Review: Paley Music Festival

Sept. 26, First English Lutheran Church, Richmond

If Alexander Paley weren't the most virtuosic pianist to perform in Richmond during most seasons, which he is, his fall music festival would still be an event to anticipate and savor thanks to his practice of selecting obscure music that's well worth hearing. This extends beyond the four-hands piano literature explored by Paley and his wife, Pei-Wen Chen, and beyond his signature Russian repertory.

One of this year's happiest discoveries, Clara Schumann's Piano Trio in G minor, Op. 17, opened the festival's final program. The wife of Robert Schumann and mentor and soulmate of Johannes Brahms was one of the finest pianists of the 19th century. Her trio, however, is not especially piano-centric; the violin plays at least as prominent a role, and the cello is more than a supportive voice, especially in the slow movement.

Paley joined violinist Akemi Takayama and cellist Clyde Thomas Shaw in a performance deeply immersed in romantic temperament and spirit, persuading this listener, at least, that the piece deserves to be rated alongside the far better-known piano trios of Mendelssohn.

An even more obscure selection, Johann Sobeck's Duo concertant on themes from Mozart's "Don Giovanni," proved to be pleasant but decidedly lesser music. Although Sobeck, a Czech clarinetist, was a contemporary of Brahms and Dvořák, this piece's style echoes music of earlier vintage. Sobeck's choice of the aria "La ci darem la mano" for the theme and variations that occupy most of the work is another link to the past; the tune was a popular subject for T&Vs and fantasies from Beethoven, Chopin and other composers of the early 19th century.

Clarinetist Charles West, French horn player Patrick Smith and Paley played the Sobeck jovially and sonorously. Smith's warmly lyrical first statement of the "La ci darem" theme set the tone for what followed.

Paley, violinist Takayama, cellist Shaw and violist Doris Lederer closed the program with one of the staples of chamber music, Robert Schumann's Piano Quartet in E flat major, Op. 47. The string players, who comprise three-quarters of the Audubon Quartet, were very much on one another's stylistic and expressive wavelengths.
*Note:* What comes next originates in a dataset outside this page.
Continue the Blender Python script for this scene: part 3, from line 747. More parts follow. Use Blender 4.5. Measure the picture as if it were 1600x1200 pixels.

Paley reined in his customary gusto to complement his collaborators.

Next year's 14th edition of the Paley Festival will be scheduled a few weeks later in the fall, in an effort to avoid conflicts with other musical events. (This year's festival was staged on the same weekend as the opening of the Richmond Symphony's season and the Claremont Trio's season-opener for Virginia Commonwealth University's Rennolds Chamber Concerts.) For 2011, Paley and Chen plan to survey the four-hands piano music of Mozart, and the maestro is looking at chamber works by Medtner and Taneyev and solo-piano music of Schubert.